BnR: Foram várias as vezes, nomeadamente em situações de cruzamento, em que a última linha do Gil Vicente esteve em inferioridade numérica na última linha. Foram algumas vezes com um 5×4 com os alas do Estrela da Amadora a entrar sem o acompanhamento do extremo do Gil Vicente, gerando bolas ao segundo poste. Foi esta a principal falha neste momento e se foi um dos motivos que levou a substituição dos laterais antes do intervalo?

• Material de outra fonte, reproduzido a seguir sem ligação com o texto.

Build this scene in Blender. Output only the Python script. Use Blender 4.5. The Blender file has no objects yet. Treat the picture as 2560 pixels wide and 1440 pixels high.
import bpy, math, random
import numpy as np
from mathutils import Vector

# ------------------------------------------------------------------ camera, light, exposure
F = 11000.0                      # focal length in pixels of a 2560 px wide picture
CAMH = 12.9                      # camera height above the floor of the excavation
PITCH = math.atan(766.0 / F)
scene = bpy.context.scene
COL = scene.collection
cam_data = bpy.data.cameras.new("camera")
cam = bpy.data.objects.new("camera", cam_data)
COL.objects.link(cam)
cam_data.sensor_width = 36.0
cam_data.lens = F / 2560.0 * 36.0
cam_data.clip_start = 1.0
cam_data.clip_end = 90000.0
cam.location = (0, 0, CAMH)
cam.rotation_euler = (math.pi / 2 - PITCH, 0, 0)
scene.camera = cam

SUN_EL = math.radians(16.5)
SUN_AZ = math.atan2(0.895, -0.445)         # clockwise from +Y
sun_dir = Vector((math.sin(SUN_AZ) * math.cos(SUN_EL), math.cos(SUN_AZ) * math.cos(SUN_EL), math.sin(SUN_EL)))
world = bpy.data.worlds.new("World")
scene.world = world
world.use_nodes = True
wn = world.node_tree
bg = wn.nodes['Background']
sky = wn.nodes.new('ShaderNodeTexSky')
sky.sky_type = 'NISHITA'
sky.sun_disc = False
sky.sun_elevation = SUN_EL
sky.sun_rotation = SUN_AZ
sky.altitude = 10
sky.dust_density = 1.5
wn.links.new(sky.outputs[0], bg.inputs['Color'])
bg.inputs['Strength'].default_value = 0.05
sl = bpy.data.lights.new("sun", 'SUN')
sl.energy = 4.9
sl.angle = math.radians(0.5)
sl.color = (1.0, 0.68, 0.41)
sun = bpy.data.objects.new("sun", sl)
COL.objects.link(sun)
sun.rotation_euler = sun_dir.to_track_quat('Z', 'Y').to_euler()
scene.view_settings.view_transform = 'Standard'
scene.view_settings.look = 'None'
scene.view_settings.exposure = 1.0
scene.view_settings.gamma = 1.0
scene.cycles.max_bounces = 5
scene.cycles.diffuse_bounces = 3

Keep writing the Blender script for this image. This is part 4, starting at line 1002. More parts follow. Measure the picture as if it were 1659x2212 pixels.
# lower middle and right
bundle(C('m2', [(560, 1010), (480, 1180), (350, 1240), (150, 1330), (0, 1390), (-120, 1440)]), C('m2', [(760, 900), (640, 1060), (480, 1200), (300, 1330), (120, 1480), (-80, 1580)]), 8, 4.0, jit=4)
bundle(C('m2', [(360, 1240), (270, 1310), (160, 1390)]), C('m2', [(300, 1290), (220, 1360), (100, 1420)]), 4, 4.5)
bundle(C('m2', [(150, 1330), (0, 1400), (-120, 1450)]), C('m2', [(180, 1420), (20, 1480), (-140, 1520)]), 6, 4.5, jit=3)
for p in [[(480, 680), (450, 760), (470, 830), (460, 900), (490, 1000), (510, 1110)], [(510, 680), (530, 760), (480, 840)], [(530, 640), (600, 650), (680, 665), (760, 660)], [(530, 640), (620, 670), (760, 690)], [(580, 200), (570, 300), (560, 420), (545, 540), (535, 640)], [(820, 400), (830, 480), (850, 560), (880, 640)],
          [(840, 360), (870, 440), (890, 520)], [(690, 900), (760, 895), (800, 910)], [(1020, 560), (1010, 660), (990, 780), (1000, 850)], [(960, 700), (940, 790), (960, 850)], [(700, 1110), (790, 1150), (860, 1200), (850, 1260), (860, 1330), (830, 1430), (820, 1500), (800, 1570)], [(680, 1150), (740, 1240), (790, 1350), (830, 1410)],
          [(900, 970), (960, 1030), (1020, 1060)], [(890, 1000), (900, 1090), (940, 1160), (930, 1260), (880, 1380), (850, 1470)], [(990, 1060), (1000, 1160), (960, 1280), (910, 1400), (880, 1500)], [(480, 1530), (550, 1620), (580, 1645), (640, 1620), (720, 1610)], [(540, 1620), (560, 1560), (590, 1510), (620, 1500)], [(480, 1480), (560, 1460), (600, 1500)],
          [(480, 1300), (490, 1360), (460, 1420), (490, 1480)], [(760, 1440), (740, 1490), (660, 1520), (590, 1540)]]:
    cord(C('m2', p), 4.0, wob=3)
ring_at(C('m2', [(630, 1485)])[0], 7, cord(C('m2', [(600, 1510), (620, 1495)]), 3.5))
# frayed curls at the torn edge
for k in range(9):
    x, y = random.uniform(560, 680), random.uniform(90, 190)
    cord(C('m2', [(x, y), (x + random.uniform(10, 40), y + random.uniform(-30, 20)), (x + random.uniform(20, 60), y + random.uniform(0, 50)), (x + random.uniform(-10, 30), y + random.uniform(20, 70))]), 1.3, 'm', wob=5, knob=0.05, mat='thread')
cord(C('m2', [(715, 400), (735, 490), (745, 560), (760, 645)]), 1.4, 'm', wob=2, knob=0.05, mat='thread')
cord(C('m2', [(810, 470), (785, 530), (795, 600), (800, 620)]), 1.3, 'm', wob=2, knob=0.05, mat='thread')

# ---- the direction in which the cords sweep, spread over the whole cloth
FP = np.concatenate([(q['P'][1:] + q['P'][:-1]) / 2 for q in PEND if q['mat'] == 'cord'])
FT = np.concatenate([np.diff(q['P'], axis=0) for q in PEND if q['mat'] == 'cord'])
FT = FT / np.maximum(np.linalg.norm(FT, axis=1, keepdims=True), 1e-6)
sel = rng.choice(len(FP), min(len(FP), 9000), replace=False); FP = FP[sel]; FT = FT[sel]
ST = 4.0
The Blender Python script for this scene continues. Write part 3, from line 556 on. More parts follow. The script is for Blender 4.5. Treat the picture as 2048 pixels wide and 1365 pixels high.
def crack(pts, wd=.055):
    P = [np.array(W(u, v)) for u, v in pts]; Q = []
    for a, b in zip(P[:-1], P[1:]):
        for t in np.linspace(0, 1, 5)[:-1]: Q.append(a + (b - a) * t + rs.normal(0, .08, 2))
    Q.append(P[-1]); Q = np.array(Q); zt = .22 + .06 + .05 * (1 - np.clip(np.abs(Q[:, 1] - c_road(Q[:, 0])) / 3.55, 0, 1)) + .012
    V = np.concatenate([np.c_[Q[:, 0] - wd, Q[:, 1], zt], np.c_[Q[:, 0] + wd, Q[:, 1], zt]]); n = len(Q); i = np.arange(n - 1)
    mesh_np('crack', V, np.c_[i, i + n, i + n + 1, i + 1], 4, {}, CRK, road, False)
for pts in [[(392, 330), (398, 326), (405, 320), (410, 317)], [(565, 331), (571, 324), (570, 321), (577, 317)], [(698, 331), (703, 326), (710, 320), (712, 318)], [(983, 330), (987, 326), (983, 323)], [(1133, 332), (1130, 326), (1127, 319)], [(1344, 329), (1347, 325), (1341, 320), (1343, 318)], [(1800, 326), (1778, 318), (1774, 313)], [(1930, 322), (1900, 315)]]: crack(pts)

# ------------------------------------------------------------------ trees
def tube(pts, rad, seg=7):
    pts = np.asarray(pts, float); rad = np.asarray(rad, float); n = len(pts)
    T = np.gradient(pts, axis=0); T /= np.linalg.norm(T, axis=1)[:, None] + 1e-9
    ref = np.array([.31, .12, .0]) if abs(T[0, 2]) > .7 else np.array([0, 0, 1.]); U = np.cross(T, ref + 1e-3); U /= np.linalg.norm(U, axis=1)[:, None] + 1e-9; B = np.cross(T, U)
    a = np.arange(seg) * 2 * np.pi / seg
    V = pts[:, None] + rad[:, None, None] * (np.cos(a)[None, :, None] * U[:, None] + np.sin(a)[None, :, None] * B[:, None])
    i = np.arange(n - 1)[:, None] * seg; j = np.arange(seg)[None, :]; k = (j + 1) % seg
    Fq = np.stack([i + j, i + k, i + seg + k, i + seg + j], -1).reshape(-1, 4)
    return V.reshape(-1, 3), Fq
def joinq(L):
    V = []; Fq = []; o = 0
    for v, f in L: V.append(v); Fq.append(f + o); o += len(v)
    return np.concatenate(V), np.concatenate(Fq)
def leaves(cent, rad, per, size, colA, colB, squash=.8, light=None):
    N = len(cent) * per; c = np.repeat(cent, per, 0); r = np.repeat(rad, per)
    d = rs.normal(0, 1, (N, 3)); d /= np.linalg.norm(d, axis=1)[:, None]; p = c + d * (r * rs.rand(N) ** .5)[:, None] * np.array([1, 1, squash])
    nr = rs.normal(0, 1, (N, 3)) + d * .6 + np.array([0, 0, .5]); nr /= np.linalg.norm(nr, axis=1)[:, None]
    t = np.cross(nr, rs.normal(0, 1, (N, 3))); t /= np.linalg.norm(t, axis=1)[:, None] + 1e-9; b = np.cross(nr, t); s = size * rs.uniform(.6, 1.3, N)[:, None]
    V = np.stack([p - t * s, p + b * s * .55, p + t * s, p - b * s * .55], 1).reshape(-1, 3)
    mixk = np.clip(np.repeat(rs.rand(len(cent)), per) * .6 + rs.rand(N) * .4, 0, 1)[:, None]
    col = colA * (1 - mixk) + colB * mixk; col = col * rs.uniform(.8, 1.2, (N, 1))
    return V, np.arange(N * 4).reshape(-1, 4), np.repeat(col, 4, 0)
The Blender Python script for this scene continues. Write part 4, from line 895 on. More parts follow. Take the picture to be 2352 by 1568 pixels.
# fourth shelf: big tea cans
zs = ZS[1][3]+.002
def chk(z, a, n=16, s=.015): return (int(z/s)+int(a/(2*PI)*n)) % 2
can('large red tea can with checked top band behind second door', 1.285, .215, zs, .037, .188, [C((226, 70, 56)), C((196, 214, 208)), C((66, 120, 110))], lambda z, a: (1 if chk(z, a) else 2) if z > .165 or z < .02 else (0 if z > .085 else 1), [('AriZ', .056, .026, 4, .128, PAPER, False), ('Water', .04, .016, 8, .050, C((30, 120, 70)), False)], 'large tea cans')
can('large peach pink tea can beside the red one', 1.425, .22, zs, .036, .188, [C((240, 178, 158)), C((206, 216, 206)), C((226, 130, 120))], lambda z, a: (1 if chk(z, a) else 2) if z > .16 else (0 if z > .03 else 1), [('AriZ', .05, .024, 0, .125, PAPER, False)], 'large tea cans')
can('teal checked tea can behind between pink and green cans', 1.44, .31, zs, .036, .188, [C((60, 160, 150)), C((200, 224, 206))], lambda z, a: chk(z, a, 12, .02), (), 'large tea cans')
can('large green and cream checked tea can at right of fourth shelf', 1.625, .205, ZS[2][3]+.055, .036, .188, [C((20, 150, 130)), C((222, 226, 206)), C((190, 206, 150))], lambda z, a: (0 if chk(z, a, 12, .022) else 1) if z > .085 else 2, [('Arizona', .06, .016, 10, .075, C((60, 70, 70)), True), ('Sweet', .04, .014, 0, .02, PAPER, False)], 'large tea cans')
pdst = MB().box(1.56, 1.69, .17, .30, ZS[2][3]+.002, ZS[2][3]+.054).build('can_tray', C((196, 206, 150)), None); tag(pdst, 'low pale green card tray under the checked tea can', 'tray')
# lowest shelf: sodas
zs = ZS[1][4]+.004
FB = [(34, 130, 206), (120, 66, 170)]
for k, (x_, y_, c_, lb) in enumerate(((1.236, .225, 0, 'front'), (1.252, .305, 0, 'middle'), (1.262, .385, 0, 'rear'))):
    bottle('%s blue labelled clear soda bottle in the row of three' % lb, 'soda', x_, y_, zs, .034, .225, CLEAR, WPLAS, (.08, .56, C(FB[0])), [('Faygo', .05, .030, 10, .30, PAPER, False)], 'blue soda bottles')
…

Tozé Marreco: Não consigo confirmar se havia vantagem numérica ou não na área. No golo do Estrela da Amadora sei que há um 2X1, superioridade defensiva, e acontece o golo. Portanto a relação numérica nem sempre é sinónimo de ganhar o duelo ou ganhar a jogada. O melhor exemplo é mesmo o golo, estávamos perfeitamente posicionados e alinhados, um 2X1 defensivo e sofremos o golo. Não sei se terá razão nessa análise ou não, tenho de confirmar. Sei que efetivamente na primeira parte não conseguimos ter bola porque estávamos a tentar entrar demasiado por dentro, os nossos laterais estavam demasiado baixos e pouco abertos como deveriam estar. Se quer ir pela parte mais tática, não conseguimos chegar ao terceiro médio, o médio que está mais longe do lado da bola, não o conseguimos encontrar. Troquei porque precisávamos de mais dinâmica nos corredores. Mas foi o que disse ao intervalo, se pudesse tinha deixado o Andrew e trocava os outros dez.